On 8 March 2012 23:44, Paul Larson <
paul.larson@linaro.org> wrote:
>
>
> On Thu, Mar 8, 2012 at 4:07 PM, Zach Pfeffer <
zach.pfeffer@linaro.org>
> wrote:
>>
>> Right. If a command in the command log causes the unit-under-test to
>> do any of those things, then the unit should be rebooted (in the case
>> of a hang) or the reboot should be sensed (in case the command caused
>> a reboot) and when the unit boots back up, LAVA would continue the
>> test on the command after the one that caused it to hang, reboot,
>> freeze, etc. LAVA should save the logs for the entire command file
>> run, including all hangs and reboots.
>
> As mentioned when we talked about this on the phone, I don't think this is
> the best way to approach the problem.
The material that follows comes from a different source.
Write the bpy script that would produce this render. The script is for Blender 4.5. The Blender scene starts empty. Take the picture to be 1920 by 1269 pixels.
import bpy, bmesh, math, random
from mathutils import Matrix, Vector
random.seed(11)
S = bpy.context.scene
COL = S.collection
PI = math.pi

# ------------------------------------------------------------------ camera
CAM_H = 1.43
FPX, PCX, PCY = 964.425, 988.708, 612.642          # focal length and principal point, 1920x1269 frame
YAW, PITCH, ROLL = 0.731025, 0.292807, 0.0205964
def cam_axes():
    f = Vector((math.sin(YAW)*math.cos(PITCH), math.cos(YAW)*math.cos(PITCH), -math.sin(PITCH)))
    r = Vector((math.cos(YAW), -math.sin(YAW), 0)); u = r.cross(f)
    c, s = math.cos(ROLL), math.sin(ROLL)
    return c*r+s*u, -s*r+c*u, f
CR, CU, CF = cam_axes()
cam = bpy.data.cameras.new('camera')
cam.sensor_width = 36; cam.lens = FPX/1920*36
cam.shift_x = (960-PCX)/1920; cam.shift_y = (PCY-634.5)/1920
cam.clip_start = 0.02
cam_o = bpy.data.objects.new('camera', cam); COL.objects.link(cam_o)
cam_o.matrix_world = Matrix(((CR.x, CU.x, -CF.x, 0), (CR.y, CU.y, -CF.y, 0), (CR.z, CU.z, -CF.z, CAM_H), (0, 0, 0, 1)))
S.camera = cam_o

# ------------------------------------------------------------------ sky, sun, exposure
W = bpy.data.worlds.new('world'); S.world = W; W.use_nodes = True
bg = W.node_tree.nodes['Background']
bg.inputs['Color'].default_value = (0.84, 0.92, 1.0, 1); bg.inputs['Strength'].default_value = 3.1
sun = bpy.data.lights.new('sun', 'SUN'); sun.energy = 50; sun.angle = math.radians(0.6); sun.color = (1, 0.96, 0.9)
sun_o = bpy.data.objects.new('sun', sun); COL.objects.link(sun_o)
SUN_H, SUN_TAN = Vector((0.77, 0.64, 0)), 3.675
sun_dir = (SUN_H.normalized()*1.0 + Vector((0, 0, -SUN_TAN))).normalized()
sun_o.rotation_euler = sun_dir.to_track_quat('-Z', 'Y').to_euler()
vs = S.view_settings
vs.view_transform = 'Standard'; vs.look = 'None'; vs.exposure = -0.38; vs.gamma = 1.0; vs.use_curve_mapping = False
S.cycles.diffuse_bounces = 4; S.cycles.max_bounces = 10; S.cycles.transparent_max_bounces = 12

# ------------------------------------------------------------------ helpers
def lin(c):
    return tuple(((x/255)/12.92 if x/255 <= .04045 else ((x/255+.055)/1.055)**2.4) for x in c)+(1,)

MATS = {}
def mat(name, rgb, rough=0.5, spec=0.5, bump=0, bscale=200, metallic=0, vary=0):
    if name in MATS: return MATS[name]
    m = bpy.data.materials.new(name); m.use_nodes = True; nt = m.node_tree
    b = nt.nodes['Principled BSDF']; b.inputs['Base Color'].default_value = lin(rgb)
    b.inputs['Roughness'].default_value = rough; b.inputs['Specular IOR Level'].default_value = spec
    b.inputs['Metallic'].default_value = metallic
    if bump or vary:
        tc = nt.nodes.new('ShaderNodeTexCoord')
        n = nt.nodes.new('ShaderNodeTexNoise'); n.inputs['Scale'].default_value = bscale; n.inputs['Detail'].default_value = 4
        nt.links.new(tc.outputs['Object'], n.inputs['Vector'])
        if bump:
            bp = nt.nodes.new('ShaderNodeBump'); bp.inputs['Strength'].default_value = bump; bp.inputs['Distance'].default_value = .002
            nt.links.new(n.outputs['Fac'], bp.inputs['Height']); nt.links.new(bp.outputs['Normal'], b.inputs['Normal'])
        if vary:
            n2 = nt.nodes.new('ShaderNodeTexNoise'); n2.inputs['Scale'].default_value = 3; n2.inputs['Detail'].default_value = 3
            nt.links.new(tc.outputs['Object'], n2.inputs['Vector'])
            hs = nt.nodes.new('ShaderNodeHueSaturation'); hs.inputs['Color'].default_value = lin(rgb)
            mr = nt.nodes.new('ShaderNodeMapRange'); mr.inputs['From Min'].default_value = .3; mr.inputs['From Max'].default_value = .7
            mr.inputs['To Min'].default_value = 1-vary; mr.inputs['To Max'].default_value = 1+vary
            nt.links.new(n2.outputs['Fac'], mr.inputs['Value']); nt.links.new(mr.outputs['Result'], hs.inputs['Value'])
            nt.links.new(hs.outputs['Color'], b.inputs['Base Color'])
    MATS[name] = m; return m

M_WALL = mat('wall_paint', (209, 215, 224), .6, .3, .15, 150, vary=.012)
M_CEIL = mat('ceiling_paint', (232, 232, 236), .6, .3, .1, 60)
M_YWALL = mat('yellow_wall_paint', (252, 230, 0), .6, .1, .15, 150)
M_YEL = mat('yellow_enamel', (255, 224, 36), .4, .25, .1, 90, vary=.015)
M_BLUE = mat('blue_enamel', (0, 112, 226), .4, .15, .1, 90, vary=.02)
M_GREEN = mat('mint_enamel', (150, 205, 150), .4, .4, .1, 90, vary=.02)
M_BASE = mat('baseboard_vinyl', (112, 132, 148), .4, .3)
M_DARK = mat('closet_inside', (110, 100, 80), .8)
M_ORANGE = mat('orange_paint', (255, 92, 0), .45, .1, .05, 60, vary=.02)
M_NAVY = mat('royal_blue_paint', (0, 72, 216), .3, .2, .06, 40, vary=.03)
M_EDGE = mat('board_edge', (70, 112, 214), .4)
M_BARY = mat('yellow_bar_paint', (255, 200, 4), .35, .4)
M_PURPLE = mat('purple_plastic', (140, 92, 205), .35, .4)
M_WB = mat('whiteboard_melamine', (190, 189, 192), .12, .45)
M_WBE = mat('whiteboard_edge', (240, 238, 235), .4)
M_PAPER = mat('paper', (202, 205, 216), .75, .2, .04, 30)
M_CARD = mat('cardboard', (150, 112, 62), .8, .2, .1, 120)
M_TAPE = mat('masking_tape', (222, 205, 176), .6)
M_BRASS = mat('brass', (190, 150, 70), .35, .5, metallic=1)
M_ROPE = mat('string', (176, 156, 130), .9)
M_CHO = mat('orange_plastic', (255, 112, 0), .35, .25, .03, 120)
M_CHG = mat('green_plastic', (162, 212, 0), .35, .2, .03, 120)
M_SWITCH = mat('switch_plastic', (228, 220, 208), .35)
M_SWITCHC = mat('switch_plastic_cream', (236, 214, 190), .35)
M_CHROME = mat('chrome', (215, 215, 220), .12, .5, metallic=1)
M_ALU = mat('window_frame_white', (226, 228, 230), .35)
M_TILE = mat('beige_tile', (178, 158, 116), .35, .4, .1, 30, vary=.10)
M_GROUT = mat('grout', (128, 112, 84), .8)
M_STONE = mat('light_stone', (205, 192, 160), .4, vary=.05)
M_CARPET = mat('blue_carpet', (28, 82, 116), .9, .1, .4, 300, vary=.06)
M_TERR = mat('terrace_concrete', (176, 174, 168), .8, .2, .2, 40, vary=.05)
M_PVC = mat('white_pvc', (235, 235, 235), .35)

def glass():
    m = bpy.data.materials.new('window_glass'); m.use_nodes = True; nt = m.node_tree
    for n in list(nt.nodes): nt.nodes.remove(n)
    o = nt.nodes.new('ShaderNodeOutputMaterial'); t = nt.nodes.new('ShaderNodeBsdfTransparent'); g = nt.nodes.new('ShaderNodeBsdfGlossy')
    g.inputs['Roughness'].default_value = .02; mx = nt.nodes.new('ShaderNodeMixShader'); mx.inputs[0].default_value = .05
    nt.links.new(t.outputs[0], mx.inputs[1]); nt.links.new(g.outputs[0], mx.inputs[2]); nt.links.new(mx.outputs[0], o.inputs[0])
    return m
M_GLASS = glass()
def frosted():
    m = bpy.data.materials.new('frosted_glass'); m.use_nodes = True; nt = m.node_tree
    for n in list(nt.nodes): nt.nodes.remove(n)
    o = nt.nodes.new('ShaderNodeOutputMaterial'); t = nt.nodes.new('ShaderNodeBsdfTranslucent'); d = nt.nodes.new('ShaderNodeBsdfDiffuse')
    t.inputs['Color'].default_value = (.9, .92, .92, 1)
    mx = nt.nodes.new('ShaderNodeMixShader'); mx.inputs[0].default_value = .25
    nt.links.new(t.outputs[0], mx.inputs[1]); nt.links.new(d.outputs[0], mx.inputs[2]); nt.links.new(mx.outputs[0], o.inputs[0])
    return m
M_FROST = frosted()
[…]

Currently, if a test hangs, times out,
> reboots improperly (and thus times out because it won't get to the expected
> place), lava will reboot the system back into the test image. However, at
> this point, it will mark the previous testsuite it tried to run as a failed
> run. Then, if there are other tests queued up to run, it will continue
> running with the next one - NOT try to re-enter the existing test and
> continue where it left off. This is not a capability currently supported in
> lava-android-test.
>
> The good news is, I think there's a much more straightforward way to do
> this.
> I haven't really seen an example of the kinds of things you want to run, but
> it seems that it's just a list of several tests, possibly with multiple
> steps in each test. And if it reboots, or has a problem, you want it to
> fail that one and continue to the next. This is very simple to do, if you
> simply define each of those tests as lava-android-tests. Then you can run
> them all in your test job, and I think it will do exactly what you are
> looking for here. Also, they can then be easily reused in other test jobs.